GOP hopefuls trying to define the new ‘normal’
By Rod Haxton, editor
Politicians love to cultivate a belief that they are just one of us.
It works two ways.
It allows our Congressmen and the occasional presidential candidate to give the impression that they connect with us common folk.
And we, as common folk, can walk away thinking that these individuals really aren’t that much different from us when, in reality, they are.
There’s something to be said for a Congressman or a presidential wannabe who’s “just like us.”
But, in reality, shouldn’t we expect a little better?
Andrew Jackson was often referred to as the “people’s president.” He was so connected with the people that at Jackson’s first inauguration, the White House became virtually an open bar. About 21,000 people were on hand for the swearing in ceremony and an untold number broke through barriers and entered the White House where the party continued.
What was described as a “drunken mob” could only be dispersed when bowls of liquor and punch were placed on the front lawn of the White House.
It’s also no surprise that the White House was a mess with the crowd leaving behind several thousand dollars worth of broken china.
Who can’t relate to that?
And how many times were we reminded during the George W. Bush Administration that the president was the kind of person voters would like to drink a beer with? No one thought of his father, or Ronald Reagan or Gerald Ford in that manner.

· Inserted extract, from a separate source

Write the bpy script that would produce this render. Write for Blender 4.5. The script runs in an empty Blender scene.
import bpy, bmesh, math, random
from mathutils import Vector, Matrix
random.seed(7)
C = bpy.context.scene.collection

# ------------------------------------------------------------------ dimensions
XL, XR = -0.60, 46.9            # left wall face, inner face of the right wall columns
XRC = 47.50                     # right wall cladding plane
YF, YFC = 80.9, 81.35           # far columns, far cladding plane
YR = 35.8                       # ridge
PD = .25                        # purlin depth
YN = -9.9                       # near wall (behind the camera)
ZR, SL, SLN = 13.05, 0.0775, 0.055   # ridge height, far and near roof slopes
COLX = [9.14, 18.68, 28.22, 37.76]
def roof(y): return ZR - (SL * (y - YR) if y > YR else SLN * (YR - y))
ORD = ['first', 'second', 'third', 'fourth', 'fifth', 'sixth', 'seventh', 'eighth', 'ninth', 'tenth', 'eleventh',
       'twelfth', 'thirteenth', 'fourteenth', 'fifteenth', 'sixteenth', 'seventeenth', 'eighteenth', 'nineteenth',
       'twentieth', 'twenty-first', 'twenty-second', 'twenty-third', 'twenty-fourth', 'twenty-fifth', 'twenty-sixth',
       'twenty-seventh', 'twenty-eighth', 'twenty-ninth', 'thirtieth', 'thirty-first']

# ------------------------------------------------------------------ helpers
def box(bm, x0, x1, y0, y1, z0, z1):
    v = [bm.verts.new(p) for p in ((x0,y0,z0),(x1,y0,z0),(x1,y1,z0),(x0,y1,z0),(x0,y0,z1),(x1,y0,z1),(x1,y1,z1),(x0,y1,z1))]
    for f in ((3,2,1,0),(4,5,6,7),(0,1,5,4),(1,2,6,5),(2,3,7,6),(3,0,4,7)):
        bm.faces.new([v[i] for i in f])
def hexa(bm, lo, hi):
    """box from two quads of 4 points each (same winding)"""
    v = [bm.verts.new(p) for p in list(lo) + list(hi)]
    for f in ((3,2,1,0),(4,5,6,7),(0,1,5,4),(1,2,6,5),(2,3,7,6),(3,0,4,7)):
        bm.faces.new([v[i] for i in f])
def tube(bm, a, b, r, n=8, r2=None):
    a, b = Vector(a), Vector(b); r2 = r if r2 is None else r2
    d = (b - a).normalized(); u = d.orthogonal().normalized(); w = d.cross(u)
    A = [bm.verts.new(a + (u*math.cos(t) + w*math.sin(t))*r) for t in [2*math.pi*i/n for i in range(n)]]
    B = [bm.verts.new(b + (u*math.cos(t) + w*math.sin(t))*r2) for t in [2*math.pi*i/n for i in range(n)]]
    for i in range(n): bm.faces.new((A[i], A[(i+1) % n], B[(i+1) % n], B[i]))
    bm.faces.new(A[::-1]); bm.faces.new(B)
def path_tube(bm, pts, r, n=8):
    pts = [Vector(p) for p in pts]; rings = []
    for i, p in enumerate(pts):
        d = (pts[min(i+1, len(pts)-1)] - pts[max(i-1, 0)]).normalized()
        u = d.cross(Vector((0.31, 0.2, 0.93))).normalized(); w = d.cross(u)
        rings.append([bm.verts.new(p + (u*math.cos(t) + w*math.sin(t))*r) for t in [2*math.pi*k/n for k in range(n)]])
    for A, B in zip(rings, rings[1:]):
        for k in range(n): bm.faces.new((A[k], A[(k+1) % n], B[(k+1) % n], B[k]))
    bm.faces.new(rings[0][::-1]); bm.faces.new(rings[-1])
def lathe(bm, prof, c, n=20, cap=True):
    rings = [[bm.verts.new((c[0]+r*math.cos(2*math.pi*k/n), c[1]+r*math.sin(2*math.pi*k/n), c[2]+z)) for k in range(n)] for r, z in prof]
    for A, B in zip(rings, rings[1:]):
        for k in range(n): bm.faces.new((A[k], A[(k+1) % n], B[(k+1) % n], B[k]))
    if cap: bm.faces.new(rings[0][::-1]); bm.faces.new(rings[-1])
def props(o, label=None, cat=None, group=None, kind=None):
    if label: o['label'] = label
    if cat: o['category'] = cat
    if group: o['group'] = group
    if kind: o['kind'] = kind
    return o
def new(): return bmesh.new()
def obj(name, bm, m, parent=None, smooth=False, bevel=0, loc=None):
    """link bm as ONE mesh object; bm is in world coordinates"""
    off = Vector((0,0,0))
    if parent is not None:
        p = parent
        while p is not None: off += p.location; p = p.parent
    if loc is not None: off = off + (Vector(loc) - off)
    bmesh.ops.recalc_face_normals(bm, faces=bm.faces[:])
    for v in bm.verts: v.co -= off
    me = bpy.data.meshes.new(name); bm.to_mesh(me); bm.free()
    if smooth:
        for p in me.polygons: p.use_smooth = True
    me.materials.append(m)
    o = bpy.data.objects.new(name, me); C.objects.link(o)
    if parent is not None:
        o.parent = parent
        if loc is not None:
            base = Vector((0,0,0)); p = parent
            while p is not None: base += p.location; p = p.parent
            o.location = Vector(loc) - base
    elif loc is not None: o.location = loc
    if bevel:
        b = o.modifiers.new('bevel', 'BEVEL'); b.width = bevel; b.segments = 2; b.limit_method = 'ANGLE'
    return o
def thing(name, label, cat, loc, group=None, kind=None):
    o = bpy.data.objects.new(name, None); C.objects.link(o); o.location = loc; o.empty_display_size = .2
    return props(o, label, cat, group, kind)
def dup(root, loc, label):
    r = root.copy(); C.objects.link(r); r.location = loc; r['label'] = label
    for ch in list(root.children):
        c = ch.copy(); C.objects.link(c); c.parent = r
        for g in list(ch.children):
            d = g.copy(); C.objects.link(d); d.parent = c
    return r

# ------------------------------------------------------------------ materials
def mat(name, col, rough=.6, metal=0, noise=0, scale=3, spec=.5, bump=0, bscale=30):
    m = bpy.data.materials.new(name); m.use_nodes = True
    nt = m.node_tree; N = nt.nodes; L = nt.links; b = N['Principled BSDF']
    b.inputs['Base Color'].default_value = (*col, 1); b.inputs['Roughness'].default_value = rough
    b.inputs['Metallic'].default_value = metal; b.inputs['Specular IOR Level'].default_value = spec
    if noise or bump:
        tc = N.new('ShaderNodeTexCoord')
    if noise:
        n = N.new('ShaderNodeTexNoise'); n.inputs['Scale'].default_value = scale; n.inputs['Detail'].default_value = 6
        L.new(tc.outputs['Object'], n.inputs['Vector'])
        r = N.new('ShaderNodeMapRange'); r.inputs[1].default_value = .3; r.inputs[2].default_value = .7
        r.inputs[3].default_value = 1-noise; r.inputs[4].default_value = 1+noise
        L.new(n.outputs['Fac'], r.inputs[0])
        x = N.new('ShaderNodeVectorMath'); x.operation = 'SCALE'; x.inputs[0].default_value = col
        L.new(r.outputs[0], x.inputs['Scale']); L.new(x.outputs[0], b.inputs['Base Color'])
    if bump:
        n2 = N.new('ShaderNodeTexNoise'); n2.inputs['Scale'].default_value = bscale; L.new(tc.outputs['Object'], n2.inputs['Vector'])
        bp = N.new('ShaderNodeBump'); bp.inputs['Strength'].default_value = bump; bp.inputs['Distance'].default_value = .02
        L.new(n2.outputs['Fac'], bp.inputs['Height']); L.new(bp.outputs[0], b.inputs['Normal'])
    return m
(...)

Maybe, G.W. would make a great drinking buddy, unfortunately he ran the country like one of our old drinking buddies. Great guys to party with, but I wouldn’t put them in charge of my microwave, let alone an entire country.

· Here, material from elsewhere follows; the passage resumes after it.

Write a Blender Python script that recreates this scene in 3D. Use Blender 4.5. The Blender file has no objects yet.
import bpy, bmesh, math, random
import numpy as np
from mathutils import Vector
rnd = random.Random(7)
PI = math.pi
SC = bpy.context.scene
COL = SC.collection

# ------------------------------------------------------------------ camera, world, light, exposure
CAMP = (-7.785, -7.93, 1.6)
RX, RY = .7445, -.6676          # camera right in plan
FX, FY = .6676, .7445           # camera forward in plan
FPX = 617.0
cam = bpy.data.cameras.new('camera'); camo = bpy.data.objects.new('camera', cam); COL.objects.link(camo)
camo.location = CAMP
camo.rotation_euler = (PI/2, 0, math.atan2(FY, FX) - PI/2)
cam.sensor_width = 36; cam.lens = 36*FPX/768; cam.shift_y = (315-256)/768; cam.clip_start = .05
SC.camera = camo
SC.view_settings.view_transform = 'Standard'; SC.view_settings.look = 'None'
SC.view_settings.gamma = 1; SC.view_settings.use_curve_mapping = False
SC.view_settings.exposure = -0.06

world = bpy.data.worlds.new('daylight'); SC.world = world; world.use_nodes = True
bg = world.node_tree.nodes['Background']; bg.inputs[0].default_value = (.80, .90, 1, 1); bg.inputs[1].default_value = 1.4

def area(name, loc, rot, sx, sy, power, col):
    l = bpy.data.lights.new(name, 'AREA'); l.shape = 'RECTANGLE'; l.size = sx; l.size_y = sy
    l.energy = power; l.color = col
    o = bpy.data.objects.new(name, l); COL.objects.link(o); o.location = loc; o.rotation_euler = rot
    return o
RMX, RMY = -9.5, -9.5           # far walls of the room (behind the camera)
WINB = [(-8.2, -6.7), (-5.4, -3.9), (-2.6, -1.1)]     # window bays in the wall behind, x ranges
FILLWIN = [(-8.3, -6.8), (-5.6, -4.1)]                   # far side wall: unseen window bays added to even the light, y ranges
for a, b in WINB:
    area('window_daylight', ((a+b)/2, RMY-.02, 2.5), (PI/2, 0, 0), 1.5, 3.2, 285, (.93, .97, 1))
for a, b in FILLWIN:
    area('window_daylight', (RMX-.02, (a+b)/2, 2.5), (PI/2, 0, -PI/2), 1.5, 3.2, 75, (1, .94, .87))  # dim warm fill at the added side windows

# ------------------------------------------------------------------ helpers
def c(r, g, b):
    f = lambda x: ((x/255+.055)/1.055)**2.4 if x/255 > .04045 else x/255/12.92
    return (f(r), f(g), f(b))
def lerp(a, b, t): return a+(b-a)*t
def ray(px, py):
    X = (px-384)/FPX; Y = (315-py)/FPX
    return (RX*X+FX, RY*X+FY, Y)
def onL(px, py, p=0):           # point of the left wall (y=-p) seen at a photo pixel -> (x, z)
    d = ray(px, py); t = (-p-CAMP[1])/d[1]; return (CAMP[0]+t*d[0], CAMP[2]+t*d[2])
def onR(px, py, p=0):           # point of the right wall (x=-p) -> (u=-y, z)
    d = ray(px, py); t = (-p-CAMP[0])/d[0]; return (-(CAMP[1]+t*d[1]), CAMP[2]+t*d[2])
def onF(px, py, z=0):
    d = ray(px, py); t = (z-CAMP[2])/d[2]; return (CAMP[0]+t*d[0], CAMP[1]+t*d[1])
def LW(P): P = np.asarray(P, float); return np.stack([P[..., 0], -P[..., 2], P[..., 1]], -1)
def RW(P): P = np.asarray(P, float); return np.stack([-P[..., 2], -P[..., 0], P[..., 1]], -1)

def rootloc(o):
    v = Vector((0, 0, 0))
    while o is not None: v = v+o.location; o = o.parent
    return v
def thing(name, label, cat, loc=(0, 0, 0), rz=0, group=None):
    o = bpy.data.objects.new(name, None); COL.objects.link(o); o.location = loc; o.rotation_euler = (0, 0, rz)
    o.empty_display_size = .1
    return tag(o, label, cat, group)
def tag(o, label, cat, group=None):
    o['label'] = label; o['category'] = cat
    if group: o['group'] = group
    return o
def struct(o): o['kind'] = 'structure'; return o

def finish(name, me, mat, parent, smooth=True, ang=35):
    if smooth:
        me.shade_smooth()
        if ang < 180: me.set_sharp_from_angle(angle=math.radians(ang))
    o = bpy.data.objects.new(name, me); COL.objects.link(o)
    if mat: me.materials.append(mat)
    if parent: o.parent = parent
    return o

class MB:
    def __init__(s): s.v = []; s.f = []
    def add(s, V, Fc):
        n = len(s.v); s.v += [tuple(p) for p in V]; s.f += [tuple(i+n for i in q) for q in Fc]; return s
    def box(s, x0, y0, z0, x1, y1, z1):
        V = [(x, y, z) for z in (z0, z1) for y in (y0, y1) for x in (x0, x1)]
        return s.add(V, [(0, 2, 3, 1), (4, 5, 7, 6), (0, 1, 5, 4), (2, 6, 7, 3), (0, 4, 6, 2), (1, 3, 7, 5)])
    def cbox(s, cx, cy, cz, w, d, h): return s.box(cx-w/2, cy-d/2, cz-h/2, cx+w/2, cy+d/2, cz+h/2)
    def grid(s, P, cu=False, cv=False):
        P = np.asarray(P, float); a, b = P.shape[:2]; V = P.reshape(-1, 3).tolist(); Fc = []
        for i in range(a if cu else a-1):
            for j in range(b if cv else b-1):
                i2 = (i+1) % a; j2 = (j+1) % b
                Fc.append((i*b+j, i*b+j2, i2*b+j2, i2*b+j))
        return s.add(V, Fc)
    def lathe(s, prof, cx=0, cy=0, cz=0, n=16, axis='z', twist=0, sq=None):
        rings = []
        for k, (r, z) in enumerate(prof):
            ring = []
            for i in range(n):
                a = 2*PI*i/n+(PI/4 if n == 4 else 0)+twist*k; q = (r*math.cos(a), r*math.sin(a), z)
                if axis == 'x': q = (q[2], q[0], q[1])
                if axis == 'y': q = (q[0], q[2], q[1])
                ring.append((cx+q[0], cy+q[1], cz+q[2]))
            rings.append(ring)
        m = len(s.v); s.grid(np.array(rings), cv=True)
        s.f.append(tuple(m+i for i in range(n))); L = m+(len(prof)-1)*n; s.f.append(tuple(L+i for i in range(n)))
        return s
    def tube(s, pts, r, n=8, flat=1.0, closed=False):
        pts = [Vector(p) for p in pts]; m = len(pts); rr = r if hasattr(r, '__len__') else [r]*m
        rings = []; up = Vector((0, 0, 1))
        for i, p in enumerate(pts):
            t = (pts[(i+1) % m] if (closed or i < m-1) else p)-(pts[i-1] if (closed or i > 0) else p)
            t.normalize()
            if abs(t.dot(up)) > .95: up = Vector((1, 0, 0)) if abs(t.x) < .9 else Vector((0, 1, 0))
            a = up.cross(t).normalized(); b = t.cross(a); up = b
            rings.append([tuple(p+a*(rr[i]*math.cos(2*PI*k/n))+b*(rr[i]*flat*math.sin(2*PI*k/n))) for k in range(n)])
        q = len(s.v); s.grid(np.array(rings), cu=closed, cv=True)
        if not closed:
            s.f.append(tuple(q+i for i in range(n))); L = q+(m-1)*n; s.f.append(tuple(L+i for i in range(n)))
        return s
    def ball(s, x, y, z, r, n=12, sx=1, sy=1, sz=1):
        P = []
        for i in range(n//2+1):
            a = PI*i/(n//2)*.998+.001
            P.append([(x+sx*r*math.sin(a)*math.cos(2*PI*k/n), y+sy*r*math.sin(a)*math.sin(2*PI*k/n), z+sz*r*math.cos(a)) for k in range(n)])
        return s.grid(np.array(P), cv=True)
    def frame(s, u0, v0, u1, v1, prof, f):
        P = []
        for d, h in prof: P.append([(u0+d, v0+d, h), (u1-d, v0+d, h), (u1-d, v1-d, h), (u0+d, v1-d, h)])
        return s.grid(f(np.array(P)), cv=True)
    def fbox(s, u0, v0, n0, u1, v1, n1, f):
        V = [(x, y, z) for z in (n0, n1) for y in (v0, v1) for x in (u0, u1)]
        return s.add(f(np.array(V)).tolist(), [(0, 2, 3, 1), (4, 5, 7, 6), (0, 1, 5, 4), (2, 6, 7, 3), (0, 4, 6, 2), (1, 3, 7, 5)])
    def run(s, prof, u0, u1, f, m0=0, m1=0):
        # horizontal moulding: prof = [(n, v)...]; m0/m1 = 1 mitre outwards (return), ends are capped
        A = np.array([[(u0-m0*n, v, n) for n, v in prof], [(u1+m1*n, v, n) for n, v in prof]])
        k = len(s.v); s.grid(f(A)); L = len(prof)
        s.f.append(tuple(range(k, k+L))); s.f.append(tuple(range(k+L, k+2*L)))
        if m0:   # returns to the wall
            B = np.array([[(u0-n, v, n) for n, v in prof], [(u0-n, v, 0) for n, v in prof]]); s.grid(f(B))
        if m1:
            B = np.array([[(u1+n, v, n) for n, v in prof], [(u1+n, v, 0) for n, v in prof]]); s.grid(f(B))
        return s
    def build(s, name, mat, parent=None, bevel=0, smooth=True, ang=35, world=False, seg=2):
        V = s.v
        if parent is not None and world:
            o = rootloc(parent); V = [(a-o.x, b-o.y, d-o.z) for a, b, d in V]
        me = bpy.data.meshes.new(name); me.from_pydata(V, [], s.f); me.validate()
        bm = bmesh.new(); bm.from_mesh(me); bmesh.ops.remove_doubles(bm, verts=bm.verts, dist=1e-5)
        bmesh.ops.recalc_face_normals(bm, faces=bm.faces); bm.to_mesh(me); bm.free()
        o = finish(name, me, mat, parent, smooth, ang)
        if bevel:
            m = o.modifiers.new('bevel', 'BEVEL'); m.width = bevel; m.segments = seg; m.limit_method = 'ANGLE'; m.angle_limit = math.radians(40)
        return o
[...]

Should we really be surprised at the result?
Yet, here are Republicans trying to convince us they are the party of the middle class. In doing so, Republican presidential candidates are completely redefining what it is to be an average American in terms of financial status and moral stature.
Mitt Romney, the $250 Million Dollar Man, knows our pain.

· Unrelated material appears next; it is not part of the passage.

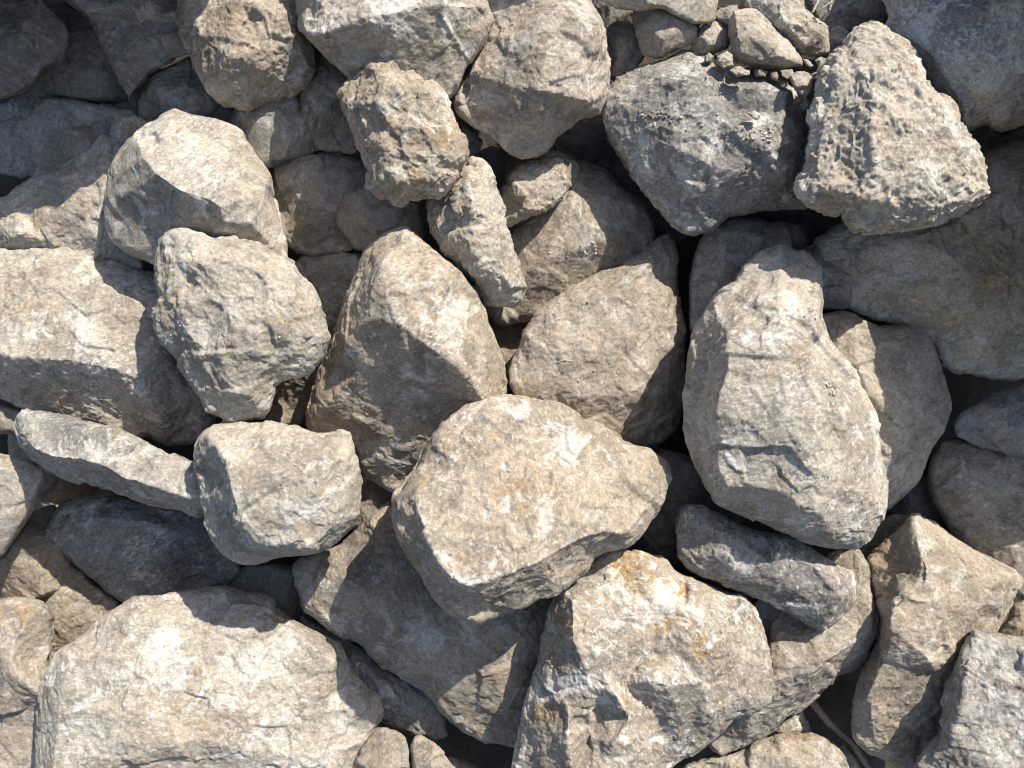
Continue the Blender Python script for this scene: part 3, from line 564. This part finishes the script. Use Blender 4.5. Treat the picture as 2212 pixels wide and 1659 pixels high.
stone("boulder", "rock", "huge pale boulder in the bottom left with a big curved shadow on its top", 18, 'P',
 "285,1285 350,1283 430,1272 490,1266 530,1280 580,1285 593,1300 592,1315 640,1345 700,1375 735,1390 750,1420 765,1450 790,1480 815,1500 830,1535 825,1550 800,1590 780,1640 765,1800 65,1800 80,1600 85,1500 100,1450 130,1400 180,1370 220,1330 250,1310",
 pts="300,1310,34 250,1345,40 280,1345,50 330,1393,70 410,1392,66 500,1362,62 585,1335,54 420,1320,34 500,1300,34 650,1375,60 720,1430,58 780,1520,46 150,1420,44 130,1500,60 118,1600,64 112,1700,64 250,1420,72 300,1480,78 450,1470,76 600,1480,74 700,1540,64 250,1600,84 400,1600,82 550,1620,80 700,1640,66 95,1480,26 200,1500,74 92,1600,28",
 ridges=[(2,3,4,5,6),(12,13,14,15)], slant=(-0.18, 0.04), color=PALE, white=.75, crust=1.1, r=14, e=12,
 marks=[(2,230,1480,90,.2),(2,330,1390,50,.3),(0,420,1550,120,.16),(2,570,1580,110,.4),(2,180,1600,60,.5),(1,130,1480,30,.3)])
stone("rock", "rock", "blue-grey shaded rock between the huge bottom left boulder and the brown mottled one", -90, 'H',
 "-200,700 0,800 130,850 250,960 420,1080 640,1180 720,1350 740,1460 640,1510 430,1430 310,1390 100,1400 -100,1300", color=BLUE, white=.5, pts="0,950,30 150,1000,50 350,1150,60 500,1300,45 350,1320,35 200,1250,40")
stone("rock", "rock", "small tan stone at the bottom edge right of the huge bottom left boulder", -10, 'H',
 "120,1680 200,1520 290,1405 400,1425 460,1460 485,1540 510,1800 100,1800", color=TAN, white=.4, hmax=40)
stone("rock", "rock", "small brown finger of stone at the bottom edge beside the black gap", -15, 'H',
 "495,1520 520,1465 560,1455 650,1500 740,1590 840,1750 520,1800 505,1620", color=TAN, white=.3, hmax=30)
stone("rock", "rock", "dark stone at the bottom edge in the black gap", -110, 'H',
 "720,1570 850,1610 960,1650 1100,1700 1100,1850 760,1850", color=BROWN, white=.1)

# --- right
stone("boulder", "rock", "grey rock in shade with a dusty face, right behind the tall pale boulder", -15, 'P',
 "1740,690 1790,678 1820,672 1870,685 1900,705 1960,705 2000,712 2025,745 2035,790 2045,840 2048,900 2040,930 2010,980 1995,1020 1960,1060 1915,1100 1860,1080 1800,900 1740,780",
 pts="1830,700,34 1900,740,48 1990,740,36 1850,780,60 1980,830,62 2020,880,36 1950,930,66 1900,1000,56 1960,1010,36 1880,850,64", color=(.38,.335,.27), white=.5, crust=1.1, r=12, e=14)
stone("boulder", "rock", "tall pear-shaped pale boulder with a white-streaked front, right of centre", 122, 'P',
 "1690,525 1740,545 1770,580 1776,640 1775,680 1785,720 1810,760 1845,800 1862,840 1890,890 1905,950 1912,1020 1917,1090 1905,1130 1880,1170 1850,1185 1800,1186 1760,1175 1700,1150 1650,1130 1590,1105 1545,1085 1520,1050 1500,1010 1483,960 1475,900 1473,860 1480,820 1490,750 1510,690 1540,640 1580,610 1600,580 1640,545",
 pts="1690,560,26 1650,600,40 1545,685,52 1600,660,66 1680,640,80 1760,645,44 1690,730,104 1572,720,88 1575,790,98 1553,860,96 1548,900,92 1560,950,80 1520,980,44 1620,1000,88 1665,1020,86 1650,930,98 1600,900,104 1620,1050,78 1570,1050,76 1550,1010,72 1690,990,96 1700,900,116 1760,900,118 1750,1000,112 1760,1100,92 1740,1160,40 1820,850,84 1870,950,66 1885,1080,48 1830,1050,84 1800,1150,50 1850,1160,28 1700,1100,76 1640,1110,40 1510,850,34 1500,920,24 1740,760,98 1760,700,64 1680,850,112 1690,1060,92",
 ridges=[(2,3,4),(4,6,21,22,23,24),(7,8,9,10)], slant=(0, 0.06), color=PALE, white=.75, crust=1.0, r=13, e=10,
 marks=[(1,1600,970,46,.7),(1,1660,1020,34,.6),(2,1680,720,40,.7),(2,1720,850,50,.6),(2,1740,1020,34,.9),(2,1560,1040,34,.6),(2,1745,1120,40,.6),(0,1700,1060,26,.5),(0,1720,760,30,.2),(1,1600,760,26,.3)])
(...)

“I know what it’s like to worry whether you’re going to get fired. There were a couple of times I wondered if I was going to get a pink slip,” he said at a campaign rally.
Really?
His father was the former CEO of American Motors and a two-term governor of Michigan.
Just how close has he ever been to drawing an unemployment check?
Romney, who truly has his finger on the pulse of the common man, said that income from speaking fees between February 2010 and February 2011 were “not very much” - as in $374,000 not very much. He receives $60,000 per speech - which is more than the average American’s annual salary.
The mere mention of this is enough for Romney and his camp to claim we’re envious. Personally, we don’t care how much money Romney makes from his speaking engagements. And if people are willing to spend $100 or $10,000 a plate on the rubber chicken circuit to hear what Romney has to say, that’s fine.
But we tend to become a little offended when someone who wants to be president is so disconnected from reality that he considers $374,000 “not very much.”
That kind of individual would seem incapable of “feeling our pain” when it comes to unaffordable health insurance premiums or a family who has to choose between paying their rent or putting food on the table. For those families, it will take most of a lifetime to earn $374,000.
And yet, we have to come to Romney’s defense when Newt Gingrich takes it upon himself to define the new “normal.”
Gingrich, the conservative right wing’s new standard bearer for morality after two extramarital affairs and three marriages, says that cheating on his first two wives gives him an advantage over Romney since it makes him “more normal.”
“So, I think in that sense, it may make me more normal than somebody who wanders around seeming perfect and maybe not understanding the human condition and the challenges of life for normal people.”
There’s no doubt that anyone who refers to corporations as people - as Romney does - and who makes $57,000 each day on his investments without having to get out of bed has no understanding of the human condition. And I don’t think that understanding would change if Romney were to start having an extramarital affair.
Neither does cheating on more than one wife make one more sensitive to the challenges facing “normal people.” Despite Newt’s desperate attempt to condemn the “liberal media” for bringing up the topic and his second wife’s claim about wanting an “open marriage,” it doesn’t make him one of us.
Lots of people face challenges in their lives, but they do so without turning to alcohol, spousal abuse, embezzlement or becoming a hypocritical politician.
If Gingrich is the new definition of “normal” then moralists within the Republican Party have truly lost their way.